A typical insurance contract will provide the following language:

“APPRAISAL- If you and we fail to agree on the amount of loss, either one can demand that the amount of the  loss be set by appraisal. If either makes a written demand for appraisal, each shall select a competent, independent appraiser. Each shall notify the other of the appraiser’s identity within 20 days of receipt of the written demand. The two appraisers shall then select a competent, impartial Umpire. If the two appraisers are unable to agree upon an Umpire within 15 days, you or we can ask a judge of a court of record in the state where the residence premises is located to select an Umpire. The appraisers shall then set the amount of the loss. If the appraisers fail to agree within a reasonable time, they shall submit their differences to the Umpire. Written agreement signed by any two of these three shall et the amount of the loss”.
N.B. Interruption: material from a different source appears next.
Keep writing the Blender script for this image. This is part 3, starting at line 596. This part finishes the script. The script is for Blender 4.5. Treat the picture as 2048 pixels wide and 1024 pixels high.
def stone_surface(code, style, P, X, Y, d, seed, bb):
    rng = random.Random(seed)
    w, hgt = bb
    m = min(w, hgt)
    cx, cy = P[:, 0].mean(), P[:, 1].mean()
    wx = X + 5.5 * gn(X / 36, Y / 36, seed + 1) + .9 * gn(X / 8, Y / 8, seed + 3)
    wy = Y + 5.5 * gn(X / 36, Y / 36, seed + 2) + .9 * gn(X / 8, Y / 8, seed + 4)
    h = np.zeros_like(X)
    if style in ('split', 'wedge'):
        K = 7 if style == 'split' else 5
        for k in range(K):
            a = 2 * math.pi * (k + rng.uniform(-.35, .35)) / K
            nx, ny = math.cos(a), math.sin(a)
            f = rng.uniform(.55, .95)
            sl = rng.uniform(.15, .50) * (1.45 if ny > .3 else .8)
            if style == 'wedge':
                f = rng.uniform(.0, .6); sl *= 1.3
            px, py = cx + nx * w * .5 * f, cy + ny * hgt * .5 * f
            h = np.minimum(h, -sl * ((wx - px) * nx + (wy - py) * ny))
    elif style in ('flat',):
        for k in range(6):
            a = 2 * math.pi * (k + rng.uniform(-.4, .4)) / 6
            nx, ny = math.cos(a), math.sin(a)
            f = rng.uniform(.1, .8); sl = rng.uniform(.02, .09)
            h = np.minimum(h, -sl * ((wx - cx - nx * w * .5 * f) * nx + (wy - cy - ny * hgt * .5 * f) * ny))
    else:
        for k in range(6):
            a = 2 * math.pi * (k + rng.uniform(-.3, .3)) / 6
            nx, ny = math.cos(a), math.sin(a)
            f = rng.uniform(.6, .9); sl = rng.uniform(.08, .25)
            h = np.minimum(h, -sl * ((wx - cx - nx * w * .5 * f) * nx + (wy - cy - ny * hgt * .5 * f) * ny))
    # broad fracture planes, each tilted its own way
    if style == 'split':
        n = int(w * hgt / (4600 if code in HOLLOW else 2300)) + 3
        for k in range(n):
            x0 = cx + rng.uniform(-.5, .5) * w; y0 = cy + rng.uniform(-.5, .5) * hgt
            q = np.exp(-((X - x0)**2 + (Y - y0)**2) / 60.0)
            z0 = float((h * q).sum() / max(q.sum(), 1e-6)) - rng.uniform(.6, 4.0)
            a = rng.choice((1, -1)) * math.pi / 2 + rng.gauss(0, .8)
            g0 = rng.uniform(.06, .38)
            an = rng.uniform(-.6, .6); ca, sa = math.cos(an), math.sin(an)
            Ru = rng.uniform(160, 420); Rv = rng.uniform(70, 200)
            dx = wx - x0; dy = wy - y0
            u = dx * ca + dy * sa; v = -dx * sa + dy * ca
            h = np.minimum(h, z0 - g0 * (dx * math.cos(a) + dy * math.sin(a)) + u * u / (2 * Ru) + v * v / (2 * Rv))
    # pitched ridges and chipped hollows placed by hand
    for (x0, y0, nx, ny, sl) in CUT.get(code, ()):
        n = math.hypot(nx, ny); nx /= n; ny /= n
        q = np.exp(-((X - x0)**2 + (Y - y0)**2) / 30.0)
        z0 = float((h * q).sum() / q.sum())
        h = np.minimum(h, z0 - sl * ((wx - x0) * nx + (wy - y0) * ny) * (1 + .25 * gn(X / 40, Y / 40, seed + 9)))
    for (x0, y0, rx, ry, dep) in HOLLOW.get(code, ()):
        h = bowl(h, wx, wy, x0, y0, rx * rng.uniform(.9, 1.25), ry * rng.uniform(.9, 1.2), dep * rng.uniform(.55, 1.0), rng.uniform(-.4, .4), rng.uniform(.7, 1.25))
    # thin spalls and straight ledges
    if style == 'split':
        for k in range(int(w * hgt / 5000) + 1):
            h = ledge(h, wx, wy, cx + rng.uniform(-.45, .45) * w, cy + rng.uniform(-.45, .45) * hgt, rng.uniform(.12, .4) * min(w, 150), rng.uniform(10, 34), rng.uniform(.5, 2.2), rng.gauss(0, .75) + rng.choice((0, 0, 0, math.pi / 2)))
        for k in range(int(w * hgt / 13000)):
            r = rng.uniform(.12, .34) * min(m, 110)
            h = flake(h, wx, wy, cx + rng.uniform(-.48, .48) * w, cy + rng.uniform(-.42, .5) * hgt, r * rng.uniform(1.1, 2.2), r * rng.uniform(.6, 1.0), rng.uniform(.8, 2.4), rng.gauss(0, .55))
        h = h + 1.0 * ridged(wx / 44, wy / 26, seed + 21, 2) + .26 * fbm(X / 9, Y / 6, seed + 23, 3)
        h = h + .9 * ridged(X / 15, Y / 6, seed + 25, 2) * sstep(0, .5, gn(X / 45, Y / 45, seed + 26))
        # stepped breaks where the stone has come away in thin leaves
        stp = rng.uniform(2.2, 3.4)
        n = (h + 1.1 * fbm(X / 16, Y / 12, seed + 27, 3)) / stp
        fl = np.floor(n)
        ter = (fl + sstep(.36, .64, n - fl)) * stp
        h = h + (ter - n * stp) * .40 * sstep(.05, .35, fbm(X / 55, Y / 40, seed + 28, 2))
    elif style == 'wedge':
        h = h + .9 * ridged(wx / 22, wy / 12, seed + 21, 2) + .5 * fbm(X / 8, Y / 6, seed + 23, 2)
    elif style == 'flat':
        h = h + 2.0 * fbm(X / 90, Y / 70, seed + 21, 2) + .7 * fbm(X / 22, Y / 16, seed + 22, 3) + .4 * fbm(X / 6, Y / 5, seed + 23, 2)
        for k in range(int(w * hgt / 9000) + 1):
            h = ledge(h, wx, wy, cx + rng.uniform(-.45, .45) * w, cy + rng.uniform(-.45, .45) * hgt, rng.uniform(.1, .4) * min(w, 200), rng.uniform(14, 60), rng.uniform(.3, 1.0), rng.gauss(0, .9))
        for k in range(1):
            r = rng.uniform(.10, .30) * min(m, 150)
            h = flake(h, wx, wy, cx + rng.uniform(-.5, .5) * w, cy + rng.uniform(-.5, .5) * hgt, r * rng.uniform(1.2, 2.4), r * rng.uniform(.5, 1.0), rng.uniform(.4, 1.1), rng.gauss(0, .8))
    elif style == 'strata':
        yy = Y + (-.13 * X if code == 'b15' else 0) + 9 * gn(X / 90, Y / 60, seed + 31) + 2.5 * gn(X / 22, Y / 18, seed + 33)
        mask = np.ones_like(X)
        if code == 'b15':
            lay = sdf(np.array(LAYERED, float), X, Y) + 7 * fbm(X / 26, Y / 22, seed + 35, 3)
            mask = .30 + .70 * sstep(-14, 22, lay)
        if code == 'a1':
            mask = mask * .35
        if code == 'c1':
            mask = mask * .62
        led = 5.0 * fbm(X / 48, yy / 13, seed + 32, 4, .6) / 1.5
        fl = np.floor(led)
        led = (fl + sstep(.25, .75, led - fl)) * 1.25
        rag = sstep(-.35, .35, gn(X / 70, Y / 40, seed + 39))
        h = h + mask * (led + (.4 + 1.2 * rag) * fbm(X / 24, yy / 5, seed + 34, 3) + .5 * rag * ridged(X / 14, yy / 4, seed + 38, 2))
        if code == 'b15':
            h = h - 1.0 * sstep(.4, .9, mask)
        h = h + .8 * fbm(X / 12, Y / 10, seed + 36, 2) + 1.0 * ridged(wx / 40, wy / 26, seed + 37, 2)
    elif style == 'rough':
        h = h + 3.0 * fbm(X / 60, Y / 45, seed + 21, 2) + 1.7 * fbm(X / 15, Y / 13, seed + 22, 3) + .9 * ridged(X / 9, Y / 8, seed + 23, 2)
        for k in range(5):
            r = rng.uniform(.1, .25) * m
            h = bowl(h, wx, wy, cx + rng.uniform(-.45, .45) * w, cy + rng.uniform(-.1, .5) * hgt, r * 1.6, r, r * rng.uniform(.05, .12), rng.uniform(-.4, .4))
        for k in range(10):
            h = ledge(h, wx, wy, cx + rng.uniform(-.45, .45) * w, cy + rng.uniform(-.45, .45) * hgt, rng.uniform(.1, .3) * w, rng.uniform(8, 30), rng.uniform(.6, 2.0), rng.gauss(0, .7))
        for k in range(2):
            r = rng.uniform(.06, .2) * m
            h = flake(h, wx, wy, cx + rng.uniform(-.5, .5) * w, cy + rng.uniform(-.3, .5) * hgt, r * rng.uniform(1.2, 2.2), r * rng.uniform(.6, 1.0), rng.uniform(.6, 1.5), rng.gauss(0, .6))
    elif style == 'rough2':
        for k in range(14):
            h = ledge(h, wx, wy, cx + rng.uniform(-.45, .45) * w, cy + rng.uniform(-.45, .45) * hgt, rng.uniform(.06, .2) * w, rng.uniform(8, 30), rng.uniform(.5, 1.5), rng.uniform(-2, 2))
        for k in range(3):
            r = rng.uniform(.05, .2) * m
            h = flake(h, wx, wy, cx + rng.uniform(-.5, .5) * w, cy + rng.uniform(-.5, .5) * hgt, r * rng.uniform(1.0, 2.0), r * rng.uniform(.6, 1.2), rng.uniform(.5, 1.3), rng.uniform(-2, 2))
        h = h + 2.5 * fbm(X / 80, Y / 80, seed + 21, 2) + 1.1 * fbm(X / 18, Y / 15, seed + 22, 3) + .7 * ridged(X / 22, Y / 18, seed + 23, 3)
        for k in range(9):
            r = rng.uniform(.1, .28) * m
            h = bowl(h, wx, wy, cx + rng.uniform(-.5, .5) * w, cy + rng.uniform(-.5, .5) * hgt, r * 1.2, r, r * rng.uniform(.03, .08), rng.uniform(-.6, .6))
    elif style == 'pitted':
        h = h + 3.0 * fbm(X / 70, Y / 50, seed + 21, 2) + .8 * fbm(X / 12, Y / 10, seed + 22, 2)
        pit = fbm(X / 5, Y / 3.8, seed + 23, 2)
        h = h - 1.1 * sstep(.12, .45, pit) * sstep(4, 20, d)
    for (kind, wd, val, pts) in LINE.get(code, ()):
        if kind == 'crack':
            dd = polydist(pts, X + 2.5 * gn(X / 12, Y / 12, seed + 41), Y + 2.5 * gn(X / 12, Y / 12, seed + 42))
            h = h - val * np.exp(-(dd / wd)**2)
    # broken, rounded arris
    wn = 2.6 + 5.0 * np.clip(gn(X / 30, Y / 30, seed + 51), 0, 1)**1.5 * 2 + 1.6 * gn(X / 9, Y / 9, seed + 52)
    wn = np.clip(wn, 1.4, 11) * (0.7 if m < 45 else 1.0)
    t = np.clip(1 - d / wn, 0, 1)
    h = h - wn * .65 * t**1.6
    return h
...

With insurance claims, an articulated process must be followed before alternative dispute resolutions can be considered. First, the carrier has the right to work up its estimate as does the property owner. The carrier will employ an independent adjuster while the property owner may utilize a public adjuster. Together, they will try agree on a monetary resolution of the claim. When the appraisers reach an impasse, an Umpire must be utilized. Most appraisers maintain a roster of Umpires they have learned to trust to be fair and impartial and with the input of the claimant and the carrier, each side usually submits a list of appraisers to the other side. Many times, the appraisers cannot agree on an Umpire and a circuit court judge may be called upon to select an Umpire, pursuant to the appraisal provision in an insurance contract.

As with an arbitration panel, the Umpire and the two appraisers jointly are considered a “panel.” When at least two of the three panel members agree on the appropriate award, the matter is deemed resolved, and an award is issued.